DIRECTION
Return the records that follow, matching each one exactly.

------ RECORD EXTRACTS

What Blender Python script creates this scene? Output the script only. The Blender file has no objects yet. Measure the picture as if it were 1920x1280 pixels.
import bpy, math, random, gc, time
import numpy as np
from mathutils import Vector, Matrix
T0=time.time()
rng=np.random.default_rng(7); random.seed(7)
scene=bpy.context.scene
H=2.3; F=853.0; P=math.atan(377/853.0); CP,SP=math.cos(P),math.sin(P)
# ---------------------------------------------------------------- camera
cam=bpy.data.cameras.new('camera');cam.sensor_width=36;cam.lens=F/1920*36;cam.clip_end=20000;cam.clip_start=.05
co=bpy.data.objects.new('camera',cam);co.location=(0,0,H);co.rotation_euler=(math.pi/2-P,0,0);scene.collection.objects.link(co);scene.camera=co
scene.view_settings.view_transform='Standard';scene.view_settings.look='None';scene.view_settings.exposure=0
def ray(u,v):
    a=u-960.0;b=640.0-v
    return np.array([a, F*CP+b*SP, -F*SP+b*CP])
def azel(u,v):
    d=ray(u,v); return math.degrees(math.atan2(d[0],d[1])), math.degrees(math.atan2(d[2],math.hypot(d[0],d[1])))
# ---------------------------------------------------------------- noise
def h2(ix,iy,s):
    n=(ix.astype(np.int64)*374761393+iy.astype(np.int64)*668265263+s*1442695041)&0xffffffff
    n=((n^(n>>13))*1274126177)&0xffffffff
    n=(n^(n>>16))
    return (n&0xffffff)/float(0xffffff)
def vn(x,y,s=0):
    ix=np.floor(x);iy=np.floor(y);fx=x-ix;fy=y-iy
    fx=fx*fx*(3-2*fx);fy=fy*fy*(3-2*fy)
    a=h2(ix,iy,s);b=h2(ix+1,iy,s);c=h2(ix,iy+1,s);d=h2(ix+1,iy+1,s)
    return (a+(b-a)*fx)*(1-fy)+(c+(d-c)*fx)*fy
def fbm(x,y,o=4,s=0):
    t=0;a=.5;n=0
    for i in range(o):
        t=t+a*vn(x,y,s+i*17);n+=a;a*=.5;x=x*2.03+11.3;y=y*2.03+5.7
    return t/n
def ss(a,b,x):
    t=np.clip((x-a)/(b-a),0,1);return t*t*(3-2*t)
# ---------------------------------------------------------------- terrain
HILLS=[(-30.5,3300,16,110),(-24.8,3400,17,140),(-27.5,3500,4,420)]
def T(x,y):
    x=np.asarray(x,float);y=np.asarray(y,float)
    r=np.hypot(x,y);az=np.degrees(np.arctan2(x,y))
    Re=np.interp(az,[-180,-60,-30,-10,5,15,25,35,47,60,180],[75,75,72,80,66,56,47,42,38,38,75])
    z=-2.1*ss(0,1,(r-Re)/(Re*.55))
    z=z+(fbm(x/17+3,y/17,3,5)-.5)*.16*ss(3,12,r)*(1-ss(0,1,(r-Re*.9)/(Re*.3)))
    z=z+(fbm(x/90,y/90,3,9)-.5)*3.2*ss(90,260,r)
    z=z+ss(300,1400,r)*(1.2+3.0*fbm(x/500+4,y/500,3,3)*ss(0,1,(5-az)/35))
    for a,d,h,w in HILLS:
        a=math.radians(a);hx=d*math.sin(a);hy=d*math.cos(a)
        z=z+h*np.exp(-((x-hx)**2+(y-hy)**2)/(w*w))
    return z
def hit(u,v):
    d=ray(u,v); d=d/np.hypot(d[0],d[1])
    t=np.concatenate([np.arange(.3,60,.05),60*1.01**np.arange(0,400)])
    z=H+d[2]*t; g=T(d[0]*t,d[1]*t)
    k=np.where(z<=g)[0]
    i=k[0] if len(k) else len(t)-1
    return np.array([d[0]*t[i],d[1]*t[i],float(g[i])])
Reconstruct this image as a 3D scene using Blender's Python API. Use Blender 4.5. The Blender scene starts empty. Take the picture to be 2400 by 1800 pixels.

------------

SOLVED EXERCISE
What Blender Python script creates this scene? Output the script only. The Blender file has no objects yet. Measure the picture as if it were 1920x1280 pixels.
import bpy, math, random, gc, time
import numpy as np
from mathutils import Vector, Matrix
T0=time.time()
rng=np.random.default_rng(7); random.seed(7)
scene=bpy.context.scene
H=2.3; F=853.0; P=math.atan(377/853.0); CP,SP=math.cos(P),math.sin(P)
# ---------------------------------------------------------------- camera
cam=bpy.data.cameras.new('camera');cam.sensor_width=36;cam.lens=F/1920*36;cam.clip_end=20000;cam.clip_start=.05
co=bpy.data.objects.new('camera',cam);co.location=(0,0,H);co.rotation_euler=(math.pi/2-P,0,0);scene.collection.objects.link(co);scene.camera=co
scene.view_settings.view_transform='Standard';scene.view_settings.look='None';scene.view_settings.exposure=0
def ray(u,v):
    a=u-960.0;b=640.0-v
    return np.array([a, F*CP+b*SP, -F*SP+b*CP])
def azel(u,v):
    d=ray(u,v); return math.degrees(math.atan2(d[0],d[1])), math.degrees(math.atan2(d[2],math.hypot(d[0],d[1])))
# ---------------------------------------------------------------- noise
def h2(ix,iy,s):
    n=(ix.astype(np.int64)*374761393+iy.astype(np.int64)*668265263+s*1442695041)&0xffffffff
    n=((n^(n>>13))*1274126177)&0xffffffff
    n=(n^(n>>16))
    return (n&0xffffff)/float(0xffffff)
def vn(x,y,s=0):
    ix=np.floor(x);iy=np.floor(y);fx=x-ix;fy=y-iy
    fx=fx*fx*(3-2*fx);fy=fy*fy*(3-2*fy)
    a=h2(ix,iy,s);b=h2(ix+1,iy,s);c=h2(ix,iy+1,s);d=h2(ix+1,iy+1,s)
    return (a+(b-a)*fx)*(1-fy)+(c+(d-c)*fx)*fy
def fbm(x,y,o=4,s=0):
    t=0;a=.5;n=0
    for i in range(o):
        t=t+a*vn(x,y,s+i*17);n+=a;a*=.5;x=x*2.03+11.3;y=y*2.03+5.7
    return t/n
def ss(a,b,x):
    t=np.clip((x-a)/(b-a),0,1);return t*t*(3-2*t)
# ---------------------------------------------------------------- terrain
HILLS=[(-30.5,3300,16,110),(-24.8,3400,17,140),(-27.5,3500,4,420)]
def T(x,y):
    x=np.asarray(x,float);y=np.asarray(y,float)
    r=np.hypot(x,y);az=np.degrees(np.arctan2(x,y))
    Re=np.interp(az,[-180,-60,-30,-10,5,15,25,35,47,60,180],[75,75,72,80,66,56,47,42,38,38,75])
    z=-2.1*ss(0,1,(r-Re)/(Re*.55))
    z=z+(fbm(x/17+3,y/17,3,5)-.5)*.16*ss(3,12,r)*(1-ss(0,1,(r-Re*.9)/(Re*.3)))
    z=z+(fbm(x/90,y/90,3,9)-.5)*3.2*ss(90,260,r)
    z=z+ss(300,1400,r)*(1.2+3.0*fbm(x/500+4,y/500,3,3)*ss(0,1,(5-az)/35))
    for a,d,h,w in HILLS:
        a=math.radians(a);hx=d*math.sin(a);hy=d*math.cos(a)
        z=z+h*np.exp(-((x-hx)**2+(y-hy)**2)/(w*w))
    return z
def hit(u,v):
    d=ray(u,v); d=d/np.hypot(d[0],d[1])
    t=np.concatenate([np.arange(.3,60,.05),60*1.01**np.arange(0,400)])
    z=H+d[2]*t; g=T(d[0]*t,d[1]*t)
    k=np.where(z<=g)[0]
    i=k[0] if len(k) else len(t)-1
    return np.array([d[0]*t[i],d[1]*t[i],float(g[i])])
Reconstruct this image as a 3D scene using Blender's Python API. Use Blender 4.5. The Blender scene starts empty. Take the picture to be 2400 by 1800 pixels.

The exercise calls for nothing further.